By THERON SIMPSON —
Pitzer College senior Lisa Hirata was sitting in front of her host family’s house in Nepal last April with her host little brother when the ground suddenly began to shake violently.
Her host sister grabbed the two of them and pulled them away from the house as a 7.8 magnitude earthquake struck the tiny village of Simigaun where the family lived, and slammed the whole country, ultimately resulting in more than 7,000 deaths.
Hirata was in Simigaun, a small, rural village on a stepped mountainside in northeast Nepal, as part of her study abroad program. She had been staying with the family for almost a week when the earthquake hit.
An entire side of Hirata’s host-uncle’s house “popped off entirely, almost like an explosion,” Hirata recalled. Dust and dirt filled the air while the lengthy and violent shaking made it difficult to stand.
After the shaking concluded, “Everyone knew where to go,” Hirata said.
Hirata described the aftermath as “chaotic,” with many of the villagers gathering on one of the higher steppes that looked down over the town. Many of the houses were built out of rock and stone, and “they were not exactly earthquake safe,” Hirata said. Many had collapsed.
That day was Periwaar Din (Family Day) as well as the inauguration of a new school that had been built in the village. The school completely collapsed during the earthquake. “I was planning on going over to the school in 10 minutes (when the earthquake hit),” Hirata recalled. “I was just waiting for the goats to finish eating.”
In the mountainside village there were few if any large buildings, no power lines, gas lines or water pipes. The greatest fear did not come from collapsing buildings, but from landslides.
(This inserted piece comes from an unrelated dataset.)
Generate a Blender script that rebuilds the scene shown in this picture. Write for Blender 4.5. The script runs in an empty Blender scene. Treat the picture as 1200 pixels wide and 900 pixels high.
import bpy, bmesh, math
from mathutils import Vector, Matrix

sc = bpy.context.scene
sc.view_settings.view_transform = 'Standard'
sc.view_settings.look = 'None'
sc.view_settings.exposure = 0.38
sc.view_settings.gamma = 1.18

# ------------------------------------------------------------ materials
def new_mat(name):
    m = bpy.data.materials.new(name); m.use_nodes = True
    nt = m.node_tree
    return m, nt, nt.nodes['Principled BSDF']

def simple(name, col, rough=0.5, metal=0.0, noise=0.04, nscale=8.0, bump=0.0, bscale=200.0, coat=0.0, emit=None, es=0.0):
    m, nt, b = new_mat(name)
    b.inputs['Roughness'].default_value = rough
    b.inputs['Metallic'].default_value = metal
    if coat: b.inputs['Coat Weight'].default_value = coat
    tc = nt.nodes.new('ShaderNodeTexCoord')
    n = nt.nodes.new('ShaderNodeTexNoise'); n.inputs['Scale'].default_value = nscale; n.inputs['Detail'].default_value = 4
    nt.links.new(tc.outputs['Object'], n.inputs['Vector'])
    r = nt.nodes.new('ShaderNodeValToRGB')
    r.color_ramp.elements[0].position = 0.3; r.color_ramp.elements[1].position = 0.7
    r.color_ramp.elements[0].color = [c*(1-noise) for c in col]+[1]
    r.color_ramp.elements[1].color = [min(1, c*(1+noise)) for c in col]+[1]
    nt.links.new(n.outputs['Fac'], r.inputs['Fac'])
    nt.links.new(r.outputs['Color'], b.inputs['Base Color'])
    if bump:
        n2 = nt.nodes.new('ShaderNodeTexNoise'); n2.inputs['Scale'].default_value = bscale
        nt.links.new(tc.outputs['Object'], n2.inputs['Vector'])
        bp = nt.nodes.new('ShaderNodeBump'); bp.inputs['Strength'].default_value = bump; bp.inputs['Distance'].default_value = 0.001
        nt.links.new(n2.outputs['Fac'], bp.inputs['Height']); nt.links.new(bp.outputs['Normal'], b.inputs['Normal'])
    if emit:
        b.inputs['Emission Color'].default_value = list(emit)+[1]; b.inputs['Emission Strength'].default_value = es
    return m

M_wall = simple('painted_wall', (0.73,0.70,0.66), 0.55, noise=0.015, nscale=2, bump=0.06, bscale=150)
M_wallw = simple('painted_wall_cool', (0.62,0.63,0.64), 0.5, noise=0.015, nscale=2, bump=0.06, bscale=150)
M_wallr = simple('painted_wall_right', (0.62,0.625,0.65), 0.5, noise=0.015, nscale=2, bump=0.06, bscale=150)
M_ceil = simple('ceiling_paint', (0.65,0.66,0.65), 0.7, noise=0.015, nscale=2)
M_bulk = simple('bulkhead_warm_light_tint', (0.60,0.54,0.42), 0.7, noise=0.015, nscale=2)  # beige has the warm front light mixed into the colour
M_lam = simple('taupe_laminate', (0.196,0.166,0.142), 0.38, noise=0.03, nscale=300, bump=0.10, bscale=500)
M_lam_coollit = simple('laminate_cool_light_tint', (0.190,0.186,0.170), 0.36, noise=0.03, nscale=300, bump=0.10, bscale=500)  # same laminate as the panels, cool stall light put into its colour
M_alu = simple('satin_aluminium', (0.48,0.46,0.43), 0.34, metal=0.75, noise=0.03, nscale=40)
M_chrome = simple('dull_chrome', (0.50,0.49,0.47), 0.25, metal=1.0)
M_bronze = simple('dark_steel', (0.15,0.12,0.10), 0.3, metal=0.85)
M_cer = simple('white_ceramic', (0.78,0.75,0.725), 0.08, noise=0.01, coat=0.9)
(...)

After each aftershock, many of them extremely powerful, everyone would look up the mountainside, fearing a landslide would wipe the village off the side of the mountain.
Across the valley they saw a similarly structured village destroyed by a landslide.
“Three days later Hirata and the other students were helicoptered out of Simigaun, as the villagers began the arduous task of rebuilding their homes.”